That same old song Intensified Blockade & Gunboat Diplomacy


The case of Steve Marshall the English travel agent based in Tenerife is, Granma reports, back in the headlines. A story in the Spanish daily Público notes the consequences on Marshall’s business of the US’s criminal blockade on commerce with Cuba.

In March ’07 a report compiled by the San Francisco Bay Area Lawyers’ Committee for Civil Rights (LCCR) noted that an increasing number of private businesses, such as banks, mortgage companies, car dealerships, health insurers, landlords, and employers, check the names of customers or applicants against a U.S. Treasury Department terrorist list.

The LCCR report notes that terrorist lists compiled by executive agencies, without judicial determinations, are proliferating despite Supreme Court cases concerning government loyalty lists of the McCarthy era. In one case Justice Black recorded that, “…basic law…wisely withheld authority for resort to executive investigations, condemnations and blacklists as a substitute for…trial and conviction in accordance with procedural safeguards of the Bill of Rights.” Apparently no longer.

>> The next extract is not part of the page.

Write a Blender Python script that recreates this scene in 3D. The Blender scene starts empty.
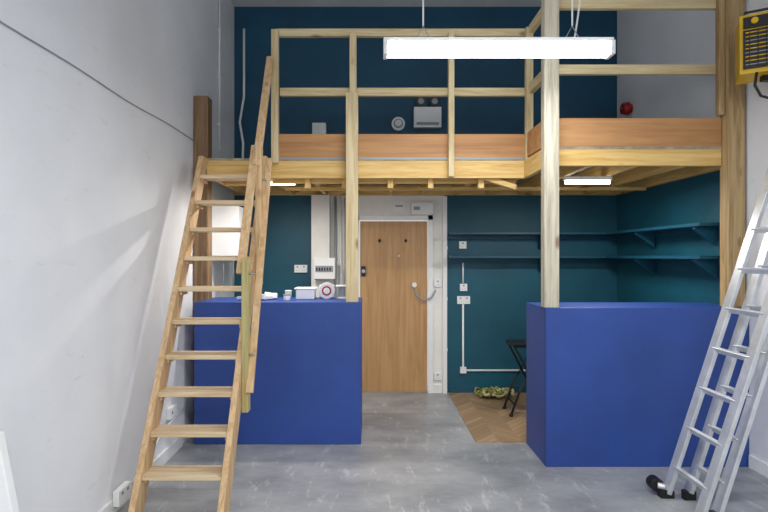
import bpy, bmesh, math, random
from mathutils import Vector, Matrix
random.seed(4)
scene=bpy.context.scene
scene.view_settings.view_transform='Standard'
def lin(c):
    return tuple(((v/255)/12.92 if v/255<=0.04045 else ((v/255+0.055)/1.055)**2.4) for v in c)+(1,)
def newmat(name):
    m=bpy.data.materials.new(name); m.use_nodes=True
    nt=m.node_tree; b=nt.nodes['Principled BSDF']; return m,nt,b
def paint(name,c,rough=0.5,var=0.08,scale=3.0,metal=0.0,bump=0.02,bscale=60,c2=None,stretch=(1,1,1),scuff=None,sthr=0.68,ssc=2.2):
    m,nt,b=newmat(name)
    tc=nt.nodes.new('ShaderNodeTexCoord'); mp=nt.nodes.new('ShaderNodeMapping'); mp.inputs['Scale'].default_value=stretch
    nt.links.new(tc.outputs['Object'],mp.inputs[0])
    n=nt.nodes.new('ShaderNodeTexNoise'); n.inputs['Scale'].default_value=scale; n.inputs['Detail'].default_value=8; n.inputs['Roughness'].default_value=.6
    nt.links.new(mp.outputs[0],n.inputs['Vector'])
    r=nt.nodes.new('ShaderNodeValToRGB'); l=lin(c)
    a=lin(c2) if c2 else tuple(v*(1-var*2.2) for v in l[:3])+(1,)
    r.color_ramp.elements[0].color=a; r.color_ramp.elements[0].position=0.3
    r.color_ramp.elements[1].color=l if c2 else tuple(min(1,v*(1+var)) for v in l[:3])+(1,); r.color_ramp.elements[1].position=0.65
    nt.links.new(n.outputs['Fac'],r.inputs[0]); out=r.outputs[0]
    if scuff:
        mq=nt.nodes.new('ShaderNodeMapping'); mq.inputs['Scale'].default_value=(7,2.2,7); mq.inputs['Rotation'].default_value=(0,0,.5)
        nt.links.new(tc.outputs['Object'],mq.inputs[0])
        n3=nt.nodes.new('ShaderNodeTexNoise'); n3.inputs['Scale'].default_value=ssc; n3.inputs['Detail'].default_value=10; n3.inputs['Roughness'].default_value=.75
        nt.links.new(mq.outputs[0],n3.inputs['Vector'])
        r3=nt.nodes.new('ShaderNodeValToRGB'); r3.color_ramp.elements[0].position=sthr-.04; r3.color_ramp.elements[1].position=sthr+.05
        r3.color_ramp.elements[1].color=(.7,.7,.7,1)
        nt.links.new(n3.outputs['Fac'],r3.inputs[0])
        mx=nt.nodes.new('ShaderNodeMixRGB'); nt.links.new(r3.outputs[0],mx.inputs[0]); nt.links.new(out,mx.inputs[1]); mx.inputs[2].default_value=lin(scuff); out=mx.outputs[0]
    nt.links.new(out,b.inputs['Base Color'])
    b.inputs['Roughness'].default_value=rough; b.inputs['Metallic'].default_value=metal
    if bump>0:
        n2=nt.nodes.new('ShaderNodeTexNoise'); n2.inputs['Scale'].default_value=bscale; n2.inputs['Detail'].default_value=3
        nt.links.new(mp.outputs[0],n2.inputs['Vector'])
        bp=nt.nodes.new('ShaderNodeBump'); bp.inputs['Strength'].default_value=bump*5; bp.inputs['Distance'].default_value=0.01
        nt.links.new(n2.outputs['Fac'],bp.inputs['Height']); nt.links.new(bp.outputs[0],b.inputs['Normal'])
    return m
def wood(name,c1,c2,axis,rough=0.6,sc=1.0,knots=True):
    m,nt,b=newmat(name)
    tc=nt.nodes.new('ShaderNodeTexCoord'); mp=nt.nodes.new('ShaderNodeMapping')
    s=[26*sc,26*sc,26*sc]; s[axis]=1.5*sc; mp.inputs['Scale'].default_value=s
    nt.links.new(tc.outputs['Object'],mp.inputs[0])
    n=nt.nodes.new('ShaderNodeTexNoise'); n.inputs['Scale'].default_value=1.0; n.inputs['Detail'].default_value=9; n.inputs['Roughness'].default_value=.65; n.inputs['Distortion'].default_value=0.9
    nt.links.new(mp.outputs[0],n.inputs['Vector'])
    r=nt.nodes.new('ShaderNodeValToRGB'); r.color_ramp.elements[0].position=0.32; r.color_ramp.elements[1].position=0.60
    r.color_ramp.elements[0].color=lin(c2); r.color_ramp.elements[1].color=lin(c1)
    nt.links.new(n.outputs['Fac'],r.inputs[0]); out=r.outputs[0]
    if knots:
        mp2=nt.nodes.new('ShaderNodeMapping'); s2=[6,6,6]; s2[axis]=2.2; mp2.inputs['Scale'].default_value=s2
        nt.links.new(tc.outputs['Object'],mp2.inputs[0])
        v=nt.nodes.new('ShaderNodeTexVoronoi'); v.inputs['Scale'].default_value=1.0
        nt.links.new(mp2.outputs[0],v.inputs['Vector'])
        r2=nt.nodes.new('ShaderNodeValToRGB'); r2.color_ramp.elements[0].position=0.07; r2.color_ramp.elements[1].position=0.15
        r2.color_ramp.elements[0].color=(0.35,0.22,0.13,1); r2.color_ramp.elements[1].color=(1,1,1,1)
        nt.links.new(v.outputs['Distance'],r2.inputs[0])
        mx=nt.nodes.new('ShaderNodeMixRGB'); mx.blend_type='MULTIPLY'; mx.inputs[0].default_value=0.8
        nt.links.new(out,mx.inputs[1]); nt.links.new(r2.outputs[0],mx.inputs[2]); out=mx.outputs[0]
    nt.links.new(out,b.inputs['Base Color']); b.inputs['Roughness'].default_value=rough
    bp=nt.nodes.new('ShaderNodeBump'); bp.inputs['Strength'].default_value=0.2; bp.inputs['Distance'].default_value=0.01
    nt.links.new(n.outputs['Fac'],bp.inputs['Height']); nt.links.new(bp.outputs[0],b.inputs['Normal'])
    return m
def emis(name,c,st):
    m,nt,b=newmat(name); b.inputs['Base Color'].default_value=lin(c)
    b.inputs['Emission Color'].default_value=lin(c); b.inputs['Emission Strength'].default_value=st
    return m
WHITE=paint('white_wall_paint',(232,234,238),0.7,0.03,1.2,bump=0.015,bscale=25,scuff=(210,213,217),sthr=.64)
CEIL=paint('ceiling_paint',(228,229,229),0.8,0.04)
TEALU=paint('teal_wall_paint_upper',(12,74,102),0.6,0.10,2,bump=0.01)
TEALL=paint('teal_wall_paint_lower',(14,82,102),0.55,0.10,2,bump=0.01)
TEALS=paint('teal_shelf_paint',(22,80,102),0.45,0.1,4,bump=0)
BLUE=paint('blue_counter_paint',(42,74,150),0.45,0.09,1.6,bump=0.006,bscale=20,scuff=(70,102,174),sthr=.66)
CREAM=paint('cream_paint',(238,236,230),0.6,0.04)
PLAST=paint('white_plastic',(240,241,240),0.35,0.02,bump=0)
GREYP=paint('grey_plastic',(150,155,160),0.4,0.05,bump=0)
BLACK=paint('black_plastic',(22,22,24),0.45,0.1,bump=0)
RED=paint('red_paint',(170,25,30),0.35,0.05,bump=0)
YEL=paint('yellow_enamel',(225,180,20),0.4,0.06,bump=0)
ALU=paint('aluminium',(212,215,218),0.38,0.08,8,metal=0.5,bump=0)
STEEL=paint('steel',(170,172,175),0.3,0.05,metal=0.9,bump=0)
CLOTH=paint('cloth_green',(165,160,85),0.9,0.2,12,bump=0.05,c2=(75,100,60))
CLOTHW=paint('cloth_pale',(205,195,150),0.9,0.1,12,bump=0.05)
FLOOR=paint('grey_painted_floor',(168,170,172),0.38,0.05,2.4,bump=0.006,bscale=14,c2=(132,134,138),stretch=(1,1.8,1),scuff=(196,197,198),sthr=.59,ssc=1.4)
BEAM=[wood('beam_pine_grain_%s'%a,(228,194,124),(200,156,84),i) for i,a in enumerate('xyz')]
RAIL=[wood('pale_rail_pine_%s'%a,(220,202,160),(184,160,114),i) for i,a in enumerate('xyz')]
OLD=wood('weathered_pale_timber',(206,198,178),(156,146,124),2)
GREEN=wood('treated_green_pine',(192,180,122),(158,142,88),2)
DARKW=wood('old_dark_timber',(150,118,84),(100,76,52),2)
AGED=wood('aged_brown_timber',(188,160,114),(138,108,68),2)
STAIRW=wood('stair_stringer_pine',(222,190,146),(188,148,102),2)
TREAD=wood('stair_tread_pine',(230,208,172),(200,170,128),0)
PLY=wood('tan_plywood',(190,142,92),(160,110,66),0,sc=0.5,knots=False)
DOORW=wood('oak_door_veneer',(196,154,104),(174,130,82),2,0.45,0.8,knots=False)
OSB=paint('deck_underside_board',(160,148,124),0.8,0.2,10)
DIFF=emis('fluorescent_diffuser_glow',(250,253,255),13)
TUBE2=emis('small_tube_glow',(255,246,228),9)

class B:
    def __init__(s,name): s.name=name; s.bm=bmesh.new(); s.mats=[]
    def mi(s,m):
        if m not in s.mats: s.mats.append(m)
        return s.mats.index(m)
    def _fin(s,vs,m,smooth=False):
        i=s.mi(m); fs=set()
        for v in vs:
            for f in v.link_faces: fs.add(f)
        for f in fs: f.material_index=i; f.smooth=smooth
    def box(s,a,b,m,mtx=None):
        r=bmesh.ops.create_cube(s.bm,size=1)['verts']
        c=[(a[i]+b[i])/2 for i in range(3)]; d=[abs(b[i]-a[i]) for i in range(3)]
        for v in r:
            v.co=Vector((v.co.x*d[0]+c[0],v.co.y*d[1]+c[1],v.co.z*d[2]+c[2]))
            if mtx: v.co=mtx@v.co
        s._fin(r,m); return r
    def beam(s,p0,p1,w,h,m,up=(0,0,1)):
        p0=Vector(p0);p1=Vector(p1); z=(p1-p0); L=z.length; z.normalize()
        x=Vector(up).cross(z)
        if x.length<1e-4: x=Vector((1,0,0))
        x.normalize(); y=z.cross(x)
        r=bmesh.ops.create_cube(s.bm,size=1)['verts']; c=(p0+p1)/2
        for v in r: v.co=c+x*v.co.x*w+y*v.co.y*h+z*v.co.z*L
        s._fin(r,m)
    def cyl(s,p0,p1,r0,m,r1=None,seg=20):
        p0=Vector(p0);p1=Vector(p1);d=p1-p0
        q=d.to_track_quat('Z','Y').to_matrix().to_4x4()
        r=bmesh.ops.create_cone(s.bm,cap_ends=True,segments=seg,radius1=r0,radius2=r0 if r1 is None else r1,depth=d.length,matrix=Matrix.Translation((p0+p1)/2)@q)['verts']
        s._fin(r,m)
        for v in r:
            for f in v.link_faces:
                if len(f.verts)==4: f.smooth=True
    def tube(s,pts,rad,m,seg=8):
        pts=[Vector(p) for p in pts]; rings=[]
        for i,p in enumerate(pts):
            t=(pts[min(i+1,len(pts)-1)]-pts[max(i-1,0)]).normalized()
            u=Vector((0,0,1)) if abs(t.z)<0.9 else Vector((1,0,0))
            x=t.cross(u).normalized(); y=t.cross(x)
            rings.append([s.bm.verts.new(p+rad*(math.cos(2*math.pi*k/seg)*x+math.sin(2*math.pi*k/seg)*y)) for k in range(seg)])
        vs=[]
        for a,b in zip(rings,rings[1:]):
            for k in range(seg): s.bm.faces.new((a[k],a[(k+1)%seg],b[(k+1)%seg],b[k]))
        s.bm.faces.new(rings[0][::-1]); s.bm.faces.new(rings[-1])
        for r in rings: vs+=r
        s._fin(vs,m,True)
    def prism(s,poly,ax,a,b,m):
        def mk(p,t):
            if ax==0: return (t,p[0],p[1])
            if ax==1: return (p[0],t,p[1])
            return (p[0],p[1],t)
        A=[s.bm.verts.new(mk(p,a)) for p in poly]; C=[s.bm.verts.new(mk(p,b)) for p in poly]
        n=len(poly)
        s.bm.faces.new(A); s.bm.faces.new(C[::-1])
        for k in range(n): s.bm.faces.new((A[k],C[k],C[(k+1)%n],A[(k+1)%n]))
        s._fin(A+C,m)
    def done(s,bevel=0.003):
        bmesh.ops.recalc_face_normals(s.bm,faces=s.bm.faces[:])
        me=bpy.data.meshes.new(s.name); 
        co=[v.co for v in s.bm.verts]
        mn=Vector([min(c[i] for c in co) for i in range(3)]); mxx=Vector([max(c[i] for c in co) for i in range(3)])
        o=Vector(((mn.x+mxx.x)/2,(mn.y+mxx.y)/2,mn.z))
        for v in s.bm.verts: v.co-=o
        s.bm.to_mesh(me); s.bm.free()
        for m in s.mats: me.materials.append(m)
        ob=bpy.data.objects.new(s.name,me); ob.location=o; scene.collection.objects.link(ob)
        if bevel:
            md=ob.modifiers.new('bevel','BEVEL'); md.width=bevel; md.segments=2; md.limit_method='ANGLE'; md.angle_limit=math.radians(40)
        return ob
XL,XR,YB,YF,ZC=-1.63,2.90,6.06,-3.0,4.57
Z0=1.62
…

The report concludes that “watchlist screening penalizes not just those who are actually on the lists, but many other people whose only ‘offense’ is to share a name” noting also that the administered laws apply across the economy not simply to particular industries or transactions, thus lending ample threat to civil rights.

"Uh, Oh, here we go again," gunboat diplomacy

Elsewhere in the media the website Floating Steel is asking the simply question; is the new US Fourth Fleet gunboat diplomacy? Citing Fidel’s article on the issue, which highlights the US interventionist record in the Americas and laments the vast expense of re-establishing the 4th fleet at a time when the “problems of food prices, energy, unequal trade, an economic recession…” should be “consuming the time and energy of the leaders”.

Frank Mora, of the National War College, is reported as saying that "(t)he United States' obsession with Venezuela, Cuba and other things indicates they (the US) are going to use more military force, going to use that instrument more often," .

Mora who shares an opposing view claims that "this is not about the United States trying to use this military instrument to invade or coerce any country, but to actually work together with other countries…” citing, by way of example, the presence of the amphibious assault ship, USS Boxer, which is “ currently working its way down the Pacific coast of Central America and South America with doctors, dentists and engineers to work on community health care and construction projects”.

None, it appears, have noticed that Cuba carries out exactly the same activates internationally, and on a far bigger scale without resorting to armed escorts to facilitate the exercise.